One of the surprises of IMMA's large painting show was the scarcity of painters who seemed to find fresh reasons for painting. The Green on Red's modest Small Paintings show is an exercise different in scale and ambition to that at Kilmainham, but gives a more comprehensible suggestion of why contemporary artists choose to paint.
The show features a mixture of Irish artists and generally better known painters from America and Europe, and unfortunately the Irish painters in general are also the less impressive. Neither John Noel Smith's Brace, a tiny diptych featuring pink-and-red chains, nor Fergus Feehily's gritted teeth minimalist oil on MDF panel, John, really make very strong cases for retro work.
Simon Reilly's set of nine related images of pale nucleilike forms, hovering over a deep blue ground, appears to share some concerns with Mark Francis, hinting, as Francis pictures do, at sub-atomic activity made temporarily visible.

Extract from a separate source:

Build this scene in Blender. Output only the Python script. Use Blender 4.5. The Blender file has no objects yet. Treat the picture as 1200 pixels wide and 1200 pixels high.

Mark Joyce's untitled image goes the macro, shrinking the globe to fit its tiny frame and rendering it in banal, Gary Hume-like colours.
American contributor, John Zinsser's New Brothers, two huge swipes of heavy chive mustard pigment, over a pale mauve ground, has its antecedents in Pop, but strikes an entirely different note with its sarcastically queasy colours.
David Row's canvases suggest smooth scratches in celluloid film, as circular motion eats through one layer of pigment to reveal another, equally restive surface broiling below. Belgium Herbert Hammak's contribution, a small red picture at first sight, appears to be a slick, miniaturised Rothko. Closer inspection reveals that rather than painting the image, Hammak has created it by casting translucent red resin (in the manner of Rachel Whiteread) over his canvas, allowing his surfaces to become complex, ever-changing, evoking an unapproachable inner space.